Changes in equity are presented in the statement of changes in equity.

The share capital is €37,812,496 and is composed of 37,812,496 no-par-value registered shares (as at 31 December 2009).

Of these, 3,437,498 no-par-value registered shares with a notional value of €3,437 thousand were added to the share capital by way of a capital increase on 7 July 2009. The corresponding entry in the commercial register was made on 8 July 2009. The shares qualify in full for a dividend for financial year 2009.

The notional value of each share is €1.00.

According to Article 5 of the Articles of Association, the Executive Board is authorised, subject to the approval of the Supervisory Board, to increase the Company’s share capital by up to a total of €13,750,001 on one or multiple occasions until 20 June 2012 by issuing up to 13,750,001 no-par-value registered shares against cash or non-cash contributions.
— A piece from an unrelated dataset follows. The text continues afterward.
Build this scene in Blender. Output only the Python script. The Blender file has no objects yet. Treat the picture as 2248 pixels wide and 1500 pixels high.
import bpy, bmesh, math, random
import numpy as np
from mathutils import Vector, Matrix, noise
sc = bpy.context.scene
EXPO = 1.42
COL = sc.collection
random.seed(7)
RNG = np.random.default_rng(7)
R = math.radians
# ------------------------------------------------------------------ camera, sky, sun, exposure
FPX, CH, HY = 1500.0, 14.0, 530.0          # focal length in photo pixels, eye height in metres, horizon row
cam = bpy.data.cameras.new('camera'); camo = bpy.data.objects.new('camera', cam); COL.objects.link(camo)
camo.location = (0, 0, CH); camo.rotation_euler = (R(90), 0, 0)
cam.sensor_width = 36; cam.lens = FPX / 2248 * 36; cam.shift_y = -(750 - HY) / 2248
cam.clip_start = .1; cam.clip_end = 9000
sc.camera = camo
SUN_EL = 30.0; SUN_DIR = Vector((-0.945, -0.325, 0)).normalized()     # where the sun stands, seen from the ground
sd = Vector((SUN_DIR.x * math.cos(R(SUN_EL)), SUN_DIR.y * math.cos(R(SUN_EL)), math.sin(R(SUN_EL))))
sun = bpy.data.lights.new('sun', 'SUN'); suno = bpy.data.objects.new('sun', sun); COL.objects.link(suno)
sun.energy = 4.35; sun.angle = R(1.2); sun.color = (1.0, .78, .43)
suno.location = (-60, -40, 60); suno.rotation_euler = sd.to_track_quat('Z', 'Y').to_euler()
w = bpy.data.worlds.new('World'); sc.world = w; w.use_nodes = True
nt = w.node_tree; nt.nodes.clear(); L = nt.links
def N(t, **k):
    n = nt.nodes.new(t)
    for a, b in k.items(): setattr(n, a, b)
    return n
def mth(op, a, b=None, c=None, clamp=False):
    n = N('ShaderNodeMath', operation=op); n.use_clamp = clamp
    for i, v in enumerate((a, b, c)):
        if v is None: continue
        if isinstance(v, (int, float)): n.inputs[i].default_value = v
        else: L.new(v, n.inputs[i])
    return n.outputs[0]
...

The Executive Board is authorised, subject to the approval of the Supervisory Board and until 21 June 2011, to issue convertible bonds with a total notional value of up to €150,000,000 and maturities of up to seven years and to grant bondholders or creditors conversion rights to up to 7,500,000 new no-par-value registered shares in the Company with a proportionate amount of share capital of up to €7,500,000 as detailed in the terms and conditions for convertible bonds to be published by the Executive Board, with the approval of the Supervisory Board.

The parent company of the Group, Deutsche EuroShop AG, is reporting an unappropriated surplus of €46,320 thousand. The Executive Board and Supervisory Board will propose to distribute this amount as a dividend of €1.05 per share at the Annual General Meeting on 17 June 2010. The previous year’s unappropriated surplus was distributed in full to the shareholders. The dividend paid was €1.05 per share.

The capital reserves contain amounts in accordance with section 272 (2) nos. 1 and 4 of the Handelsgesetzbuch (HGB – German Commercial Code).

Retained earnings consists primarily of the remeasurement reserves and currency items recognised at the time of transition to IFRS.